Career
Evans was accused of robbing the Southern Pacific Railroad in California between 1889 and 1892. While Evans and Sontag hid out, writers Ambrose Bierce and Joaquin Miller championed their cause in the San Francisco Examiner. The outlaws evaded capture for ten months.
Later, John Sontag was mortally wounded in what is called the Battle of Stone Corral.
Evans was himself severely wounded at Stone Corral, having lost an eye and his left arm. He was taken into custody and convicted of murder and sentenced to life in Folsom State Prison in Folsom, California.
John Sontag"s younger brother, George Contant, testified against Evans and hence acquired the lifelong hatred of Evans" family. After Evans served for seventeen years at Folsom, he was paroled in 1911 by Governor Hiram Johnson, a liberal Republican, who had been elected on an anti-Southern Pacific campaign theme.
Banished from California, he died in Portland, Oregon, in 1917, denying to the end that he had ever robbed a train and continuing to assert that he had killed only in self-defense.

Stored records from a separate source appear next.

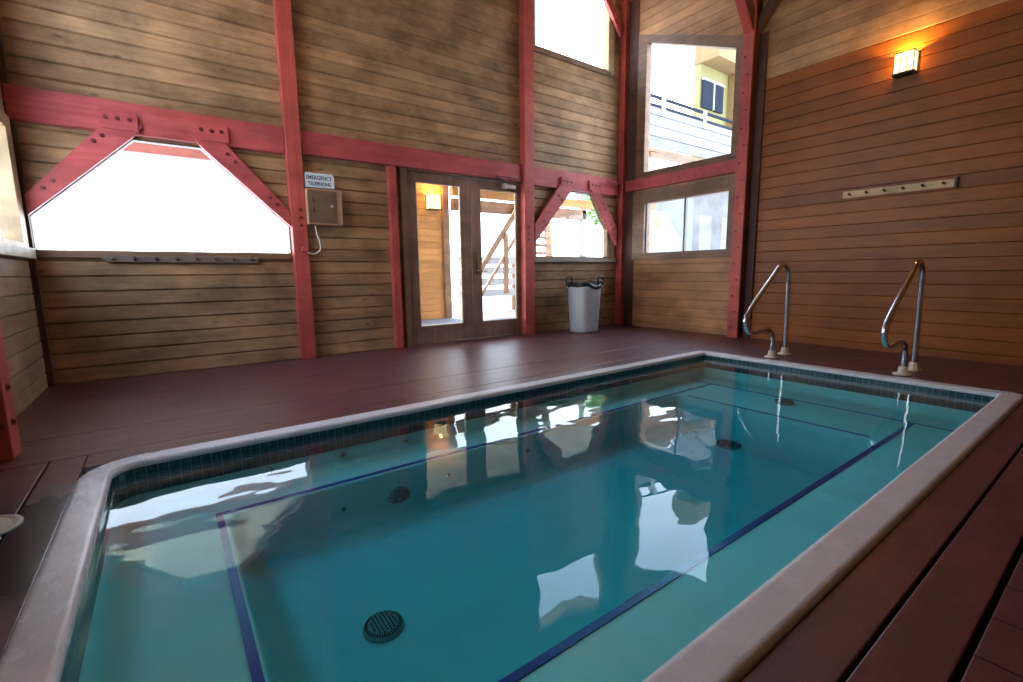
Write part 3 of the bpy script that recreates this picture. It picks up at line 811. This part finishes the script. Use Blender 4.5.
# ------------------------------------------------------------------ sign, phone box, cable, peg rails
t = thing('emergency_sign', 'small pale blue sign reading EMERGENCY TELEPHONE above the phone box', 'sign', (1.56, 5.9, 1.03))
b_ = BM(); x0, x1, z0, z1 = 1.415, 1.735, 1.005, 1.165; r = .03
pts = [(x0, z0), (x1, z0), (x1, z1 - r)] + [(x1 - r + r * math.cos(a), z1 - r + r * math.sin(a)) for a in (PI / 6, PI / 3)] + [(x1 - r, z1), (x0 + .012, z1), (x0, z1 - .012)]
prism(b_, [(x, 5.895, z) for x, z in pts], (0, .01, 0)); obj('panel', b_, 'sign_white', t)
b_ = BM(); box(b_, 1.42, 1.73, 5.905, 6.052, 1.03, 1.05); obj('bracket', b_, 'box_side', t)
def text(s_, x, z, size, parent, sx_=1):
    cu = bpy.data.curves.new('txt', 'FONT'); cu.body = s_; cu.size = size; cu.extrude = .001; cu.align_x = 'CENTER'; cu.offset = .0012
    o = bpy.data.objects.new('txt', cu); COL.objects.link(o)
    dg = bpy.context.evaluated_depsgraph_get(); me = bpy.data.meshes.new_from_object(o.evaluated_get(dg))
    bpy.data.objects.remove(o)
    me.transform(Matrix.Translation((x, 5.8935, z)) @ Matrix.Rotation(PI / 2, 4, 'X') @ Matrix.Scale(sx_, 4, (1, 0, 0)))
    me.transform(Matrix.Translation(-parent.location)); me.materials.clear(); me.materials.append(M['sign_text'])
    q = bpy.data.objects.new('lettering', me); COL.objects.link(q); q.parent = parent
text('EMERGENCY', 1.567, 1.092, .062, t, .82); text('TELEPHONE', 1.567, 1.027, .055, t, .86)

t = thing('telephone_box', 'brown metal emergency phone box mounted beside the red post', 'phone box', (1.62, 6.04, .59))
b_ = BM(); box(b_, 1.409, 1.80, 5.85, 6.05, .58, .985, .006); obj('body', b_, 'box_side', t)
b_ = BM(); box(b_, 1.412, 1.738, 5.838, 5.856, .60, .968, .005); box(b_, 1.455, 1.70, 5.833, 5.842, .635, .935, .004); dr = obj('door', b_, 'box_face', t)
b_ = BM(); tube(b_, [(1.675, 5.838, .79), (1.675, 5.815, .79)], .016, 14); obj('knob', b_, 'dull_metal', dr)
for z in (.74, .86):
    b_ = BM(); tube(b_, [(1.47, 5.834, z - .025), (1.47, 5.834, z + .025)], .008, 8); obj('hinge', b_, 'lid_black', dr)
b_ = BM(); tube(b_, smooth_path([(1.50, 5.95, .585), (1.51, 5.93, .47), (1.535, 5.93, .38), (1.53, 5.93, .29), (1.45, 5.92, .245), (1.38, 5.915, .27), (1.36, 5.92, .29)], 6), .007, 8)
tag(rebase(obj('telephone_cable', b_, 'white_wire'), (1.5, 5.95, .25)), 'white cable looping from the phone box to the red post', 'cable')
b_ = BM(); box(b_, 1.325, 1.395, 5.885, 5.929, .27, .33, .005); jb = tag(rebase(obj('junction_box', b_, 'red_post'), (1.36, 5.93, .27)), 'small red junction box on the post where the white cable ends', 'junction box')

def peg_rail_x():
    t = thing('coat_peg_rail', 'dark weathered peg rail on the sill of the big six-sided window', 'peg rail', (.24, 6.0, .145))
    b_ = BM(); y = YA - .055
    pts = [(-.44, .148), (.89, .135), (.905, .19), (.88, .205), (-.46, .208), (-.475, .18)]
    prism(b_, [(x * K * 1.0, y, z) for x, z in pts], (0, .03, 0), .004); obj('board', b_, 'peg_old', t)
    for i in range(8):
        x = -.38 + i * .17; b_ = BM(); tube(b_, [(x, y + .002, .172), (x, y - .03, .186)], [.011, .013], 10); obj('peg', b_, 'peg_dark' if i else 'peg_old', t)
peg_rail_x()
t = thing('coat_peg_rail', 'pale peg rail with six pegs on the reddish wall below the sconce', 'peg rail', (6.93, 1.93, .86))
b_ = BM(); prism(b_, [(XB - .025, 1.40, .855), (XB - .025, 2.44, .865), (XB - .025, 2.44, .945), (XB - .025, 1.40, .94)], (.03, 0, 0), .004); obj('board', b_, 'peg_wood', t)
for i in range(6):
    y = 2.36 - i * .175; b_ = BM(); tube(b_, [(XB - .02, y, .895), (XB - .075, y, .905)], [.010, .014], 10); obj('peg', b_, 'peg_dark', t)
b_ = BM(); box(b_, XB - .05, XB + .0, 1.375, 1.398, .845, .955, .003); obj('end_block', b_, 'peg_dark', t)

# ------------------------------------------------------------------ lamps
def sconce(name, label, o, ux, nx, power, S=1, lc=(1, .50, .12)):
    """o: centre-bottom on the wall; ux: direction along the wall; nx: out of the wall"""
    o, ux, nx = Vector(o), Vector(ux), Vector(nx); uz = Vector((0, 0, 1))
    t = thing(name, label, 'wall lamp', o)
    def bb(bm, a0, a1, n0, n1, z0, z1):
        c = [o + ux * a + nx * n + uz * z for a in (a0, a1) for n in (n0, n1) for z in (z0, z1)]
        x = [p.x for p in c]; y = [p.y for p in c]; z = [p.z for p in c]; box(bm, min(x), max(x), min(y), max(y), min(z), max(z))
    h, w_, d = .215 * S, .092 * S, .13 * S
    b_ = BM(); bb(b_, -w_ - .006, w_ + .006, 0, .012, -.01, h + .0); obj('back_plate', b_, 'lamp_frame', t)
    b_ = BM()
    bb(b_, -w_ - .008, w_ + .008, 0, d + .008, -.018, .0)
    for a in (-w_, w_ - .008): bb(b_, a, a + .008, d - .008, d, 0, h)
    for a in (-w_ * .33, w_ * .33): bb(b_, a - .003, a + .003, d - .003, d + .003, 0, h)
    bb(b_, -w_, w_, d - .006, d + .004, h - .012, h); bb(b_, -w_, -w_ + .006, 0, d, h - .012, h); bb(b_, w_ - .006, w_, 0, d, h - .012, h)
    bb(b_, -w_, w_, d - .003, d + .003, h * .62, h * .62 + .006)
    obj('frame', b_, 'lamp_frame', t)
    b_ = BM(); bb(b_, -w_ + .006, w_ - .006, d - .010, d - .004, 0, h - .004); bb(b_, -w_ + .002, -w_ + .006, .014, d - .01, 0, h - .004); bb(b_, w_ - .006, w_ - .002, .014, d - .01, 0, h - .004)
    obj('shade', b_, 'lamp_glass', t)
    if power:
        l = bpy.data.lights.new('bulb', 'POINT'); l.energy = power; l.color = lc; l.shadow_soft_size = .02
        lo = bpy.data.objects.new('bulb', l); COL.objects.link(lo); lo.parent = t; lo.location = nx * .07 * S + uz * (h - .03)
sconce('wall_sconce', 'lit box-shaped lantern sconce glowing high on the reddish wall', (XB, 1.925, 2.15), (0, 1, 0), (-1, 0, 0), 30)
sconce('wall_sconce', 'unseen lit sconce added high on the left wall to warm the far wall', (XD, 3.30, 2.45), (0, 1, 0), (1, 0, 0), 110, 1, (1, .60, .20))  # lamp added out of view to light the far wall's upper left

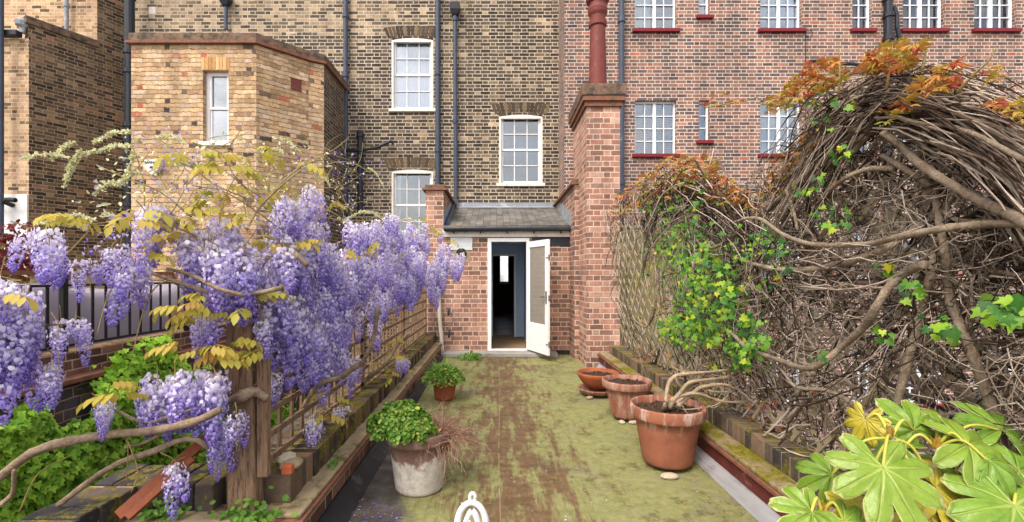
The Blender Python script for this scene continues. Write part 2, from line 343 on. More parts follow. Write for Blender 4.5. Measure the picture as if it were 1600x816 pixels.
M['flower']=leafm('wisteria_petal',[(0,S(240,235,246)),(.22,S(216,206,241)),(.47,S(172,155,228)),(.75,S(136,112,206)),(1,S(94,68,158))],.4,.6,.2,.1)
M['bud']=leafm('pale_wisteria_bud',[(0,S(226,224,186)),(.6,S(200,202,148)),(1,S(170,152,186))],.3)
M['potleaf']=leafm('round_pot_leaf',[(0,S(58,100,28)),(.45,S(108,150,54)),(.8,S(152,180,82)),(1,S(196,190,86))])
M['grassleaf']=leafm('strap_leaf',[(0,S(84,132,40)),(.6,S(140,178,76)),(1,S(186,206,120))])
M['redleaf']=leafm('maroon_leaf',[(0,S(70,24,26)),(.6,S(120,44,44)),(.85,S(146,74,60)),(1,S(96,120,50))])
M['deadleaf']=leafm('dead_leaf',[(0,S(100,58,36)),(.5,S(150,92,58)),(1,S(186,136,96))],.2)
M['fruit']=leafm('node_scales',[(0,S(150,120,50)),(1,S(200,160,70))],.2)
def curtainm():
    s=NT('net_curtain'); return s.bsdf(S(206,212,220),.8,trans=.25)
M['curtain']=curtainm()
def glass():
    s=NT('window_glass'); fr=s.n('ShaderNodeFresnel',{'IOR':1.5}); f=s.math('MULTIPLY_ADD',fr.outputs[0],1.2,.10,clamp=True)
    g=s.n('ShaderNodeBsdfGlossy',{'Color':(.9,.94,1,1),'Roughness':.015}); t=s.n('ShaderNodeBsdfTransparent',{'Color':(.86,.9,.92,1)})
    s.set(s.out.inputs[0],s.n('ShaderNodeMixShader',{0:f,1:t,2:g}).outputs[0]); return s.m
M['glass']=glass()
def frosted():
    s=NT('frosted_glass'); d=s.n('ShaderNodeBsdfPrincipled',{'Base Color':S(166,160,150),'Roughness':.2}); t=s.n('ShaderNodeBsdfTransparent',{'Color':(.9,.88,.84,1)})
    s.set(s.out.inputs[0],s.n('ShaderNodeMixShader',{0:.5,1:t,2:d.outputs[0]}).outputs[0]); return s.m
M['frosted']=frosted()
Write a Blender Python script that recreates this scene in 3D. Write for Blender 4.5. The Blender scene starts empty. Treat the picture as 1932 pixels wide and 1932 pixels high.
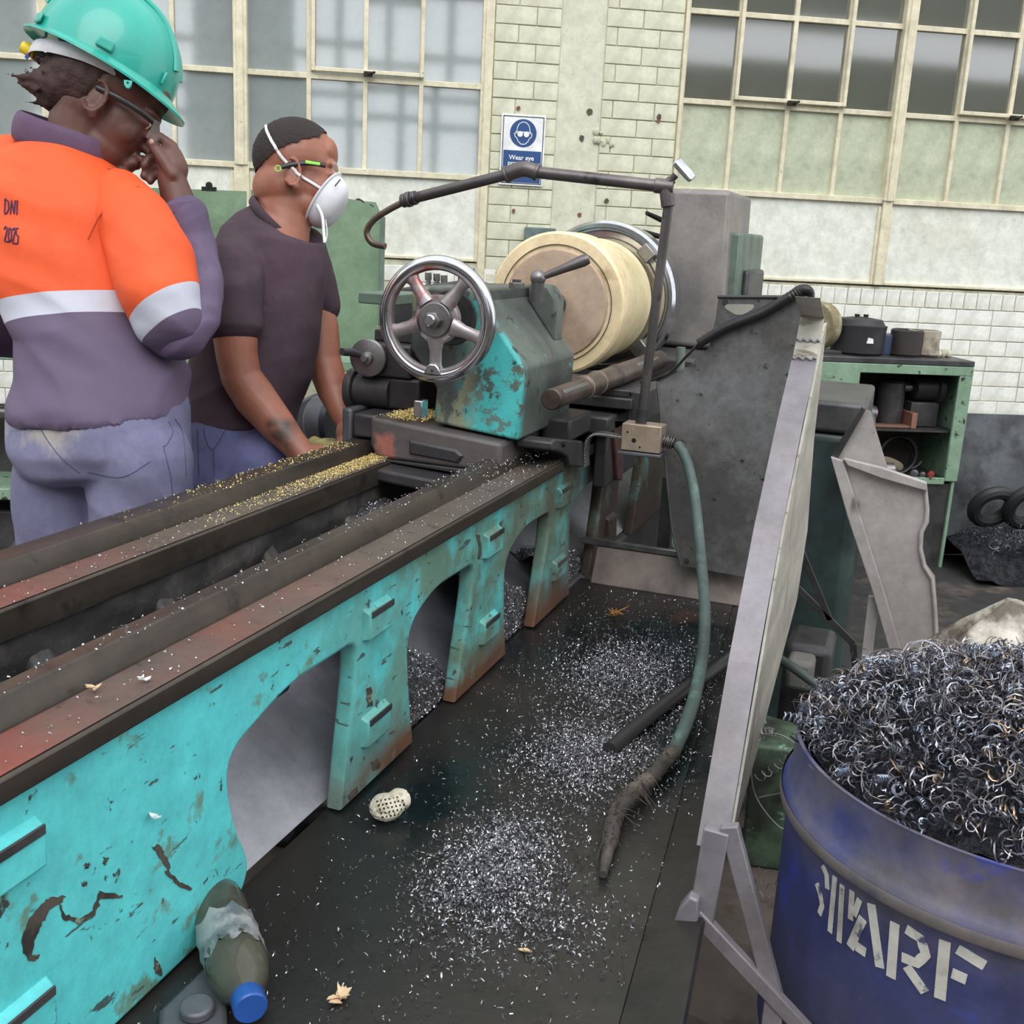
import bpy, bmesh, math, random
from mathutils import Vector, Matrix, noise
from mathutils.bvhtree import BVHTree

random.seed(7)
scene = bpy.context.scene
col = scene.collection

# ------------------------------------------------------------------ camera, sky, exposure
FPX = 2055.0
PITCH, ROLL, AZ, CH = math.radians(14.25), math.radians(2.87), math.radians(19.6), 1.36
head_dir = Vector((-math.sin(AZ), math.cos(AZ), 0)); side_dir = Vector((math.cos(AZ), math.sin(AZ), 0)); UPZ = Vector((0, 0, 1))
FWD = head_dir * math.cos(PITCH) - UPZ * math.sin(PITCH)
_u = UPZ * math.cos(PITCH) + head_dir * math.sin(PITCH)
CR = side_dir * math.cos(ROLL) + _u * math.sin(ROLL)
CU = _u * math.cos(ROLL) - side_dir * math.sin(ROLL)
CAM = Vector((0, 0, CH))
cam_data = bpy.data.cameras.new('camera'); cam_data.sensor_width = 36; cam_data.sensor_fit = 'HORIZONTAL'
cam_data.lens = 36 * FPX / 1932; cam_data.clip_start = .02; cam_data.clip_end = 200
cam = bpy.data.objects.new('camera', cam_data); col.objects.link(cam)
cam.matrix_world = Matrix(((CR.x, CU.x, -FWD.x, 0), (CR.y, CU.y, -FWD.y, 0), (CR.z, CU.z, -FWD.z, CH), (0, 0, 0, 1)))
scene.camera = cam

world = bpy.data.worlds.new('overcast_sky'); scene.world = world; world.use_nodes = True
bg = world.node_tree.nodes['Background']; bg.inputs[0].default_value = (.93, .965, 1.0, 1); bg.inputs[1].default_value = 1.0
sun_d = bpy.data.lights.new('hazy_sun', 'SUN'); sun_d.energy = 1.1; sun_d.angle = math.radians(50); sun_d.color = (1, .98, .95)
sun = bpy.data.objects.new('hazy_sun', sun_d); col.objects.link(sun)
sun.rotation_euler = Vector((-.42, .78, -.95)).to_track_quat('-Z', 'Y').to_euler()
vs = scene.view_settings; vs.view_transform = 'Standard'; vs.look = 'None'; vs.gamma = 1; vs.use_curve_mapping = False
vs.exposure = .72

def PD(x, y, d): return CAM + (FWD + CR * ((x - 966) / FPX) - CU * ((y - 966) / FPX)) * d
def _ray(x, y): return FWD + CR * ((x - 966) / FPX) - CU * ((y - 966) / FPX)
def PX(x, y, X): r = _ray(x, y); return CAM + r * (X / r.x)
def PY(x, y, Y): r = _ray(x, y); return CAM + r * (Y / r.y)
def PZ(x, y, z): r = _ray(x, y); return CAM + r * ((z - CH) / r.z)

WA = math.radians(82.8 - 19.6); WD = 4.8
wd = Vector((math.sin(WA), math.cos(WA), 0)); wn = Vector((-math.cos(WA), math.sin(WA), 0))
WALLM = Matrix(((wd.x, wn.x, 0, wn.x * WD), (wd.y, wn.y, 0, wn.y * WD), (0, 0, 1, 0), (0, 0, 0, 1)))
def PW(x, y, n=0.0):
    r = _ray(x, y); p = CAM + r * ((WD + n) / r.dot(wn)); return (p.dot(wd), p.z)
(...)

Evans is interred in Portland at Mount Calvary Cemetery. An accomplice to the Evans-Sontag Gang was Editor Morrell, who served fourteen years total in Folsom and San Quentin. Championed by author Jack London, Morrell was pardoned in 1908 and thereafter became a well-known advocate for prison reform.
Morris Ankrum and John Smith portrayed Evans and Sontag, respectively, in an episode of the 1955 syndicated television series Stories of the Century, starring and hosted by Jim Davis.
Jimmie Dodd of The Mickey Mouse Club appears as a deputy in this episode.